The Seas by Samantha Hunt

If you’ve been following this year’s Orange Prize for Fiction, it probably won’t have escaped your attention that the shortlist was announced on Tuesday (following the earlier announcement of the longlist last month). I don’t necessarily have any plans to read all of the books on either list, but am picking out the ones that sound appealing or that I can get hold of easily. The Seas is one of the longlisted titles that didn’t make the shortlist. This book (which was Samantha Hunt’s first) was originally published in 2004, but became eligible for the Orange Prize after being published in the UK last year.

Ever since she was a little girl and her father told her she was a mermaid, the unnamed narrator of The Seas has felt different from everyone else in her town. Now, at the age of nineteen there are two main influences on her life: one is her love for Jude, an older man who has recently returned from fighting in Iraq. The other is the lonely, oppressive atmosphere of the town itself – a town so far north ‘the highway only goes south’ – and the sea that surrounds it.

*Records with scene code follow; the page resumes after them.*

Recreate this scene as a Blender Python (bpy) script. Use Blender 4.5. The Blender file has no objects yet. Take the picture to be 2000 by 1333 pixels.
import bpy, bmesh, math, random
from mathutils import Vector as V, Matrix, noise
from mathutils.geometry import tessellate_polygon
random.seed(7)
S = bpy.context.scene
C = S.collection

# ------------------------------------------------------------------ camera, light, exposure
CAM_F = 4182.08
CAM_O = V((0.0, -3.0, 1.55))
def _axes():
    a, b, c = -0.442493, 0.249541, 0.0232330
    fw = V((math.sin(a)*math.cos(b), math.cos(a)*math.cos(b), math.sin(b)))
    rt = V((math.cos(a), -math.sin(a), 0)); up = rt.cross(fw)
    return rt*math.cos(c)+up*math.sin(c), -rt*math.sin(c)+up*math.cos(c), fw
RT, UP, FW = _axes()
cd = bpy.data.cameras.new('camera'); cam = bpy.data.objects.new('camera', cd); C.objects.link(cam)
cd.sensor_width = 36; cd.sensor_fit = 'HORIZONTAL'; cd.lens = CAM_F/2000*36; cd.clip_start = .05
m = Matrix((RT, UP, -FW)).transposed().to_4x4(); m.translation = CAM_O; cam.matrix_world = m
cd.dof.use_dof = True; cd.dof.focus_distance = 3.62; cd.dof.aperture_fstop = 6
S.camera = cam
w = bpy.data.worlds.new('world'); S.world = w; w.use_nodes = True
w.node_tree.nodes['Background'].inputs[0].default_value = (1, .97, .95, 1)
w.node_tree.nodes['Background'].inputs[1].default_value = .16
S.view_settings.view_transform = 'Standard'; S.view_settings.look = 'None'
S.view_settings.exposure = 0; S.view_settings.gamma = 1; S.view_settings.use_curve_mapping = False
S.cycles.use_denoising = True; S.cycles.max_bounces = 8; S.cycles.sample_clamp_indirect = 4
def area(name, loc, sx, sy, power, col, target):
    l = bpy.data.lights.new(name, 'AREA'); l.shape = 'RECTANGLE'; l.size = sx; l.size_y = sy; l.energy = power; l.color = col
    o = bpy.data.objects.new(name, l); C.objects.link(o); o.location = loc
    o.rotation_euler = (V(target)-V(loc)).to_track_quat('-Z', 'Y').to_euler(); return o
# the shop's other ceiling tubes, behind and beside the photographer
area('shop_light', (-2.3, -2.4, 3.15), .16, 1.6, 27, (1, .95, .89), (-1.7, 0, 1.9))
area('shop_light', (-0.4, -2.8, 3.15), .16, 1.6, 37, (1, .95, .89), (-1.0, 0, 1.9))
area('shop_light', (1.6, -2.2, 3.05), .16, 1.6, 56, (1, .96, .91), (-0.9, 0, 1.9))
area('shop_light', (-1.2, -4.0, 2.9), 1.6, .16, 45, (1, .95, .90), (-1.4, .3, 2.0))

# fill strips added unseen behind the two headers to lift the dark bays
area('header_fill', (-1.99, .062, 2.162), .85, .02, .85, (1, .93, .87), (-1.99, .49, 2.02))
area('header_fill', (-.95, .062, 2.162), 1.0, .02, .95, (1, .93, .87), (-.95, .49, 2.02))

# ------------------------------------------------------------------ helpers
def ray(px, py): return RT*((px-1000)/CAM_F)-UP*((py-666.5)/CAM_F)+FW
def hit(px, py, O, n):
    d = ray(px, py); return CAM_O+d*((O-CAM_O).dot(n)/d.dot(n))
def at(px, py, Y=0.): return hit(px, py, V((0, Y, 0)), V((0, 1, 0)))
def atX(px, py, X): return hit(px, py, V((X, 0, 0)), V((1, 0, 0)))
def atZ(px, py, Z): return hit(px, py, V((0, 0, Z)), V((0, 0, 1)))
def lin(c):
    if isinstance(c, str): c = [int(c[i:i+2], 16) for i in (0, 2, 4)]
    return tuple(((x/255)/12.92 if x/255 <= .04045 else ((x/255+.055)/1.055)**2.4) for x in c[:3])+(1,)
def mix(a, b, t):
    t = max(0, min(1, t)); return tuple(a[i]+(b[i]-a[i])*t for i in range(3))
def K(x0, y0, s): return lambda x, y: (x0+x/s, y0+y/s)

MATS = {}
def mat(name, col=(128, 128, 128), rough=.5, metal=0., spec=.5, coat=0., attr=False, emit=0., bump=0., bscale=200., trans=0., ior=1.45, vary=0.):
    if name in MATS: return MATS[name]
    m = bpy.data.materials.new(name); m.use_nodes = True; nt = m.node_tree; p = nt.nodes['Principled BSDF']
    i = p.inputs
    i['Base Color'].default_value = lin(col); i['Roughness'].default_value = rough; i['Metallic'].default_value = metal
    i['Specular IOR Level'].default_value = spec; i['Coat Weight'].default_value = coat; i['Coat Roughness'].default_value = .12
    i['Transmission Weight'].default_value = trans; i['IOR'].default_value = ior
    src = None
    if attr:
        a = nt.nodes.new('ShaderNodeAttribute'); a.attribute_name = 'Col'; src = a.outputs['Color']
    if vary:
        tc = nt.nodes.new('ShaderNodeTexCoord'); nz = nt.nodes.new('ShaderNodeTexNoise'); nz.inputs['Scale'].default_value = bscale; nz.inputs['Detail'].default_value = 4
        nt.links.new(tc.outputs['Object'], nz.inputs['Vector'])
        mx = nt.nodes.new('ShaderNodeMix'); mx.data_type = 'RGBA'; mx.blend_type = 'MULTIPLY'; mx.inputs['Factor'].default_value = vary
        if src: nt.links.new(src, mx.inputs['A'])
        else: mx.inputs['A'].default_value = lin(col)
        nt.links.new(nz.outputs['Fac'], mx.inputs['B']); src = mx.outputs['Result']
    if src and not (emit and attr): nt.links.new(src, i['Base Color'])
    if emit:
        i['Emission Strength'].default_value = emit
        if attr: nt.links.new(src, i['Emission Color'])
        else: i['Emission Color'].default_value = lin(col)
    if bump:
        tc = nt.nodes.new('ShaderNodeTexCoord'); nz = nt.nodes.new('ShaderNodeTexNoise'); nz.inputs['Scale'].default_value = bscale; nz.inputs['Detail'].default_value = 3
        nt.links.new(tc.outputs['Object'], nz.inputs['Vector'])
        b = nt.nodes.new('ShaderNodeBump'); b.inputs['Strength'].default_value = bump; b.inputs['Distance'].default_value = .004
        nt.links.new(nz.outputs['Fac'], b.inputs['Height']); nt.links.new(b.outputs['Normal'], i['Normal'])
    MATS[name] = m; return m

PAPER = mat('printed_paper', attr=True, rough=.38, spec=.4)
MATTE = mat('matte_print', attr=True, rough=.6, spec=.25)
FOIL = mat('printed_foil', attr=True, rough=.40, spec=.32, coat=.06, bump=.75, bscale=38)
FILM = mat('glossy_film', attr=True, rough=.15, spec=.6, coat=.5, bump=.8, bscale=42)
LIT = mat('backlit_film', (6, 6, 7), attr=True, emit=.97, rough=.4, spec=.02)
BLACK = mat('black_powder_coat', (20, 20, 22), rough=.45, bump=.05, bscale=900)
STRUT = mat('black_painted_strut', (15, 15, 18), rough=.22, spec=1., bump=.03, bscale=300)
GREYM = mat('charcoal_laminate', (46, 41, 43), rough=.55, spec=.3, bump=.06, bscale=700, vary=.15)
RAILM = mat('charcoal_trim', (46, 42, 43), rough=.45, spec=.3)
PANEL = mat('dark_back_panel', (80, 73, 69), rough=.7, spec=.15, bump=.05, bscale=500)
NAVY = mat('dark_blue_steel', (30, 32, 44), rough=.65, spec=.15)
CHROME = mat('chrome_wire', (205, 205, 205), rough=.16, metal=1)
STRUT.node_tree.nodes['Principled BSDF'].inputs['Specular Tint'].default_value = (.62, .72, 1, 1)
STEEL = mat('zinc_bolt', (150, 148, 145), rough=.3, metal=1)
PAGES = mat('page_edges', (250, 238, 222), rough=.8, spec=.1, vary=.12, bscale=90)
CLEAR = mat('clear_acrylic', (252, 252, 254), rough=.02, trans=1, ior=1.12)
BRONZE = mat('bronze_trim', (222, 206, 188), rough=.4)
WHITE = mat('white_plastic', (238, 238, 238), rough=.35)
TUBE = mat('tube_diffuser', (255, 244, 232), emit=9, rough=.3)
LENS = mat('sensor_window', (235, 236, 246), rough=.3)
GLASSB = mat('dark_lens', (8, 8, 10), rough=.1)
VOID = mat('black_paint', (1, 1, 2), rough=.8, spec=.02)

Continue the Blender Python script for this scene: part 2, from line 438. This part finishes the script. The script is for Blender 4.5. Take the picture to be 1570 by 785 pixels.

There is a lot of this kind of sadness here. It slips in like the fog at night. The fog that creeps out of the ocean to survey the land that one day she thinks will eventually be hers.

This is not the type of book I usually choose to read, but sometimes it’s good to take a risk and try something a bit different. And The Seas is certainly different! As well as being a strange and unusual novel, it’s also a surprisingly short one. In just 200 pages, Samantha Hunt manages to cover a number of topics such as the Iraq War, post traumatic stress disorder and mermaid mythology – as well as creating some interesting minor characters, including the narrator’s grandfather, a retired typesetter who is busy working on a new dictionary – yet I never felt that the author had tried to pack too much into too few pages, which proves that sometimes a book doesn’t have to be long in order to say everything it needs to say.

Although there didn’t seem to be much of a plot and I wasn’t sure where everything was leading, I enjoyed the first half of the book and was pulled into the narrative by the quality of the beautiful, dreamlike prose, filled with wonderful ocean imagery. It wasn’t enough to hold my attention right to the final page, though, and towards the end of the book I started to lose interest. Sadly there were too many things about this book that didn’t quite work for me, but overall I thought it was an impressive debut novel.

4 thoughts on “The Seas by Samantha Hunt

  1. Jean says:

    I am working my way through the orange long list at the moment (not a fast reader so no chance I could have read them all before the short list was announced) .This one doesn’t grab me at all I’m afraid but I will still probably give it a chance.

  2. FleurFisher says:

    Your reaction was very similar to mine. I loved the writing, but it seemed to lose something when the story had to be tied up at the end.

    • Helen says:

      Yes, the writing was beautiful. I usually prefer books with stronger plots but I could really appreciate the quality of the writing in this book.